As Hamilton zeroed in on Turk, Seaman said Nichols and Bird arrived on the scene and Nichols exited his patrol vehicle.
“The defendant spins around, trains the shotgun on (Nichols) he lets loose a blast that hits (Nichols) in the side (between the protective panels of his bulletproof vest).”
Even though he was badly wounded, Seaman said Nichols returned fire at Hamilton, while crawling across the street to look for cover.
As Bird got out of his patrol car and took aim at Hamilton, Seaman said the gunman fired a shotgun blast at him. The blast shattered the light bar on top of Bird’s patrol car and narrowly missed striking the officer in the head.
A ricocheting shotgun pellet did hit Bird in the face, breaking bones and causing muscle damage.
As other officers arrived, the gun battle that Johnson could see and hear escalated.
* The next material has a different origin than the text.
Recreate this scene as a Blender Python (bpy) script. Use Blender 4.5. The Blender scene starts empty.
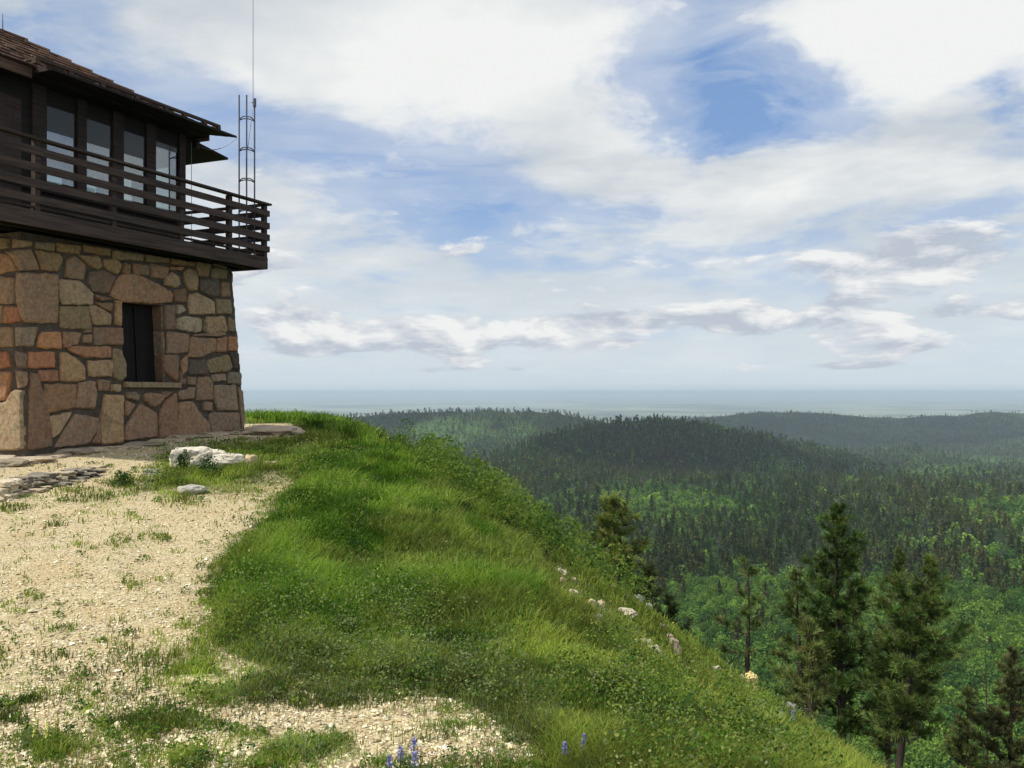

When Hamilton finally went down, after being hit by multiple police bullets, more than 30 shots had been fired.
“This defendant’s violent attack nearly cost three people their lives,” Seaman told the jury. “At the end of this case, we will ask you to hold him responsible.”
Hamilton’s lead defense attorney, Joel Daniels told jurors, “There’s no question here that when (Turk) drove her car up on South Avenue, she encountered Mr. Hamilton. He was in the street, and there is no question, we are not denying this, he had a .22 rifle.”
Daniels said Hamilton and Turk “argued” and that “the weapon discharged.”
“We are not disputing she was shot in the foot,” he said.
The prominent defense counsel also admitted Hamilton was well-armed and battled with police.
“We are not denying that when Mr. Hamilton was on the porch, he had another weapon,” Daniels said. “It was a shotgun. The police came and there was an exchange of gunfire, there is no dispute about that. The porch was riddled with bullets.”
What Daniels didn’t tell the jury was what he hoped they would do for his client.
“I’m not going to ask you for a particular verdict, to convict or acquit,” Daniels said. “I’m going to ask you to keep an open mind.”